## Task requirements:
Transcribe only the lines of the listing below from the one holding "The Blender Python" through the one holding "-0.2735), FRONT, 0.6)", inclusive, without any change.

--- Begin Given entries ---

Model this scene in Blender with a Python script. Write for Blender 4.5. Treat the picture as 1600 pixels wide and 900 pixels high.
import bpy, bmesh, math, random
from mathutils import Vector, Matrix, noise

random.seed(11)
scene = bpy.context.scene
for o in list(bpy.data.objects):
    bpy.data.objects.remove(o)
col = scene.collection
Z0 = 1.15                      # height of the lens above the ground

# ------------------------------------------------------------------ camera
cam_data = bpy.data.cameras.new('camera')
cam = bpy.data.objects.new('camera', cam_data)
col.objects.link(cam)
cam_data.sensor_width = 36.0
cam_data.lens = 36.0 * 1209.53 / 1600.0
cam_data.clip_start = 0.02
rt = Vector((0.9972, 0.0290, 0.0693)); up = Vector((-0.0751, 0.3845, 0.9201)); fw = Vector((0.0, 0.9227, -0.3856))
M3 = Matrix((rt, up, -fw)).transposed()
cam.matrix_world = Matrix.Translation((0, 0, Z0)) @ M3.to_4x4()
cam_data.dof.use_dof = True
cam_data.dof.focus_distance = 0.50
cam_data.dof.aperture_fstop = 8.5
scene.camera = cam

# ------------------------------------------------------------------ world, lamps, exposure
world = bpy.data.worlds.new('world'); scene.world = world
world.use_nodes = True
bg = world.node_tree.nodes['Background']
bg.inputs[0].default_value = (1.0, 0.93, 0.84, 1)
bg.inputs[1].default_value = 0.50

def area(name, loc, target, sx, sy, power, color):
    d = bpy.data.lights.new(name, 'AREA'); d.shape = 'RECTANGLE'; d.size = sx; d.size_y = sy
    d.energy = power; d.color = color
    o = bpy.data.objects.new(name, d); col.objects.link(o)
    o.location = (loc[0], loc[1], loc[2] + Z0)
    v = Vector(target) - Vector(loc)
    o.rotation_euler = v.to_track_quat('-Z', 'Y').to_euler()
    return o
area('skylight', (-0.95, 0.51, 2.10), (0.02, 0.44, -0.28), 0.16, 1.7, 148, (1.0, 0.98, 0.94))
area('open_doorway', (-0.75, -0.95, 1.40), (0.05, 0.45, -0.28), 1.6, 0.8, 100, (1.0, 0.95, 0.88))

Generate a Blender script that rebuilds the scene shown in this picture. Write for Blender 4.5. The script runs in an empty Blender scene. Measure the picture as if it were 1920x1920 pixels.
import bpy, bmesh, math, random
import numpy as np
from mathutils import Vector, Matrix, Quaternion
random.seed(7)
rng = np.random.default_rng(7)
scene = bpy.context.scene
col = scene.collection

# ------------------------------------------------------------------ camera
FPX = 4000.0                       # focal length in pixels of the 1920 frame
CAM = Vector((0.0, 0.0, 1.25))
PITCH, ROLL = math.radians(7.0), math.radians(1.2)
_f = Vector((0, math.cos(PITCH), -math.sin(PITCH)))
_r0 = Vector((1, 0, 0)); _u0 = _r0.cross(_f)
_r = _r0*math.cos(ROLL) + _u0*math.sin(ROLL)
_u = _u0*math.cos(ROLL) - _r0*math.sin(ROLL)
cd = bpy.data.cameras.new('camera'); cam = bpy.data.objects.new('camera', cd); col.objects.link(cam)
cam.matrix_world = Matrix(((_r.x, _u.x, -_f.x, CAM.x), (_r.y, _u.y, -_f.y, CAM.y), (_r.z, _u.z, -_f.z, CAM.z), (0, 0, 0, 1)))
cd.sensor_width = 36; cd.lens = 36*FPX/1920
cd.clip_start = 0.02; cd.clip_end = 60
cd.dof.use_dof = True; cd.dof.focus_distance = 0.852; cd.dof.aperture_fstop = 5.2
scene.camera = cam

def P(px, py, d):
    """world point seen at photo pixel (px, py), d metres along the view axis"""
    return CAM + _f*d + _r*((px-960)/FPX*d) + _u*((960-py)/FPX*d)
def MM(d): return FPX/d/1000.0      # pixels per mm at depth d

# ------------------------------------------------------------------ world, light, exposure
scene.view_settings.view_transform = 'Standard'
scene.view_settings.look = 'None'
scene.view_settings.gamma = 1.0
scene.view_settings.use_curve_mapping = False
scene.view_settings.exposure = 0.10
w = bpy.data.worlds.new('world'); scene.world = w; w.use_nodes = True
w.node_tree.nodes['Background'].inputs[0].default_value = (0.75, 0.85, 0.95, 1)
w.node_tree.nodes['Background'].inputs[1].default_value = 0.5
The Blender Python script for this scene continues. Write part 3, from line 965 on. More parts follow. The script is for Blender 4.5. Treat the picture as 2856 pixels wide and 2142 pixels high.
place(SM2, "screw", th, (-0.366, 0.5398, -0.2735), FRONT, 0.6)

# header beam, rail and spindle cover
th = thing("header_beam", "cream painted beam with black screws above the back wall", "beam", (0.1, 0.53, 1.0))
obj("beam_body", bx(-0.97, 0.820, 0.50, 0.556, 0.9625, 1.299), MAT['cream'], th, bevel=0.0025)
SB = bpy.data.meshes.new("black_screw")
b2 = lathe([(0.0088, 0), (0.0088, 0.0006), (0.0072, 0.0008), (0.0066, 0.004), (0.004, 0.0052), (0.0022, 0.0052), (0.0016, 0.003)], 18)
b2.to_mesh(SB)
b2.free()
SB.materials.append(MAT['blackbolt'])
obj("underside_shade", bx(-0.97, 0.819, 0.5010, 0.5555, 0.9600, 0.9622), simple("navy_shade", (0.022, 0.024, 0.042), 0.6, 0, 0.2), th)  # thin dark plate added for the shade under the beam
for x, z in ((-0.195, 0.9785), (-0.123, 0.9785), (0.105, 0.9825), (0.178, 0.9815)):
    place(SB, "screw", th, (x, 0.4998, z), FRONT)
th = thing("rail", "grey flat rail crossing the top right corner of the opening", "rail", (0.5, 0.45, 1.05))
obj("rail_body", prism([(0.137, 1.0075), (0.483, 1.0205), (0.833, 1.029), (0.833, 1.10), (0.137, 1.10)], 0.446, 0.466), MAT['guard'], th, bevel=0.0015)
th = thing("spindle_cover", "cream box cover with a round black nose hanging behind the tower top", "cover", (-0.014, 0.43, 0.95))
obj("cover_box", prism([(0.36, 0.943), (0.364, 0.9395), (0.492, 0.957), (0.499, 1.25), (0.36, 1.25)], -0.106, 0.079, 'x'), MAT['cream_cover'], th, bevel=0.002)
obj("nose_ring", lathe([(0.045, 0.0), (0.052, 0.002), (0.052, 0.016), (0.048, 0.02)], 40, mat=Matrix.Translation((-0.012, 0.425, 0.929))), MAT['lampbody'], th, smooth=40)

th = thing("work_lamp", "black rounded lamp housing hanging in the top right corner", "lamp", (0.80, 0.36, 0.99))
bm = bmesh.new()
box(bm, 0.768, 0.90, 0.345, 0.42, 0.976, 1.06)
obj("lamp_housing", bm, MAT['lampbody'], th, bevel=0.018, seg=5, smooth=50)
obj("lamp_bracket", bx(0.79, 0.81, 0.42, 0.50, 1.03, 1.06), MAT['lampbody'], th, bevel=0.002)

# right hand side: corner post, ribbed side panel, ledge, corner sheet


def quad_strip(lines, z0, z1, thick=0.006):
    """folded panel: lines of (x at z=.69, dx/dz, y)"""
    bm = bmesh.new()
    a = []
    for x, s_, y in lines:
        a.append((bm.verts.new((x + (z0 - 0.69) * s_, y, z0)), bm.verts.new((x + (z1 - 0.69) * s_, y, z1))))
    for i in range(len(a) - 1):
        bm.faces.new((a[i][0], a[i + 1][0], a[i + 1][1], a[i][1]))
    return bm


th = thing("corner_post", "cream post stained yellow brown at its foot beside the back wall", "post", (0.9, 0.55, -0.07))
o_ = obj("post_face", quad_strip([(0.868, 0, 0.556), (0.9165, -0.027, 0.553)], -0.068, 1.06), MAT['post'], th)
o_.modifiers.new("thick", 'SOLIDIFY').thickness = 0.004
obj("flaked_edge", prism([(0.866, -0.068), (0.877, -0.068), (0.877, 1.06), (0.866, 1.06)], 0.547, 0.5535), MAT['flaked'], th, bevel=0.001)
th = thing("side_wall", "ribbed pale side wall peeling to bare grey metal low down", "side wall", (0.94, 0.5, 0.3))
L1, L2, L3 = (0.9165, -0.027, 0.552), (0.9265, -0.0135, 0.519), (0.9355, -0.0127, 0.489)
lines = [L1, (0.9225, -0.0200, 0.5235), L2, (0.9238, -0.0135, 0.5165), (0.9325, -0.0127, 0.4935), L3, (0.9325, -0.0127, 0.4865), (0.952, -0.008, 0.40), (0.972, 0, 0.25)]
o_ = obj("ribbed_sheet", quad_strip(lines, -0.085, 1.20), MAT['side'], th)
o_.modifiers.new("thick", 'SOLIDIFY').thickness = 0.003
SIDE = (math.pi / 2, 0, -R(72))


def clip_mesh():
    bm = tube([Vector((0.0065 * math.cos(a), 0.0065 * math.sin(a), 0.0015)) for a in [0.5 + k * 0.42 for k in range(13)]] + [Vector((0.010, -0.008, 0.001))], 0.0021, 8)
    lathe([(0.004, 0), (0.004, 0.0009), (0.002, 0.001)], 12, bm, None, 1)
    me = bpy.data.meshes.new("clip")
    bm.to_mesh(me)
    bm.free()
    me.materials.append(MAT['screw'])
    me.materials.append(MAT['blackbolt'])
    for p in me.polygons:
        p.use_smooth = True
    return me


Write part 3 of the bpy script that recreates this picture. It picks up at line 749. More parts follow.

--- End Given entries ---

## The reply:
The Blender Python script for this scene continues. Write part 3, from line 965 on. More parts follow. The script is for Blender 4.5. Treat the picture as 2856 pixels wide and 2142 pixels high.
place(SM2, "screw", th, (-0.366, 0.5398, -0.2735), FRONT, 0.6)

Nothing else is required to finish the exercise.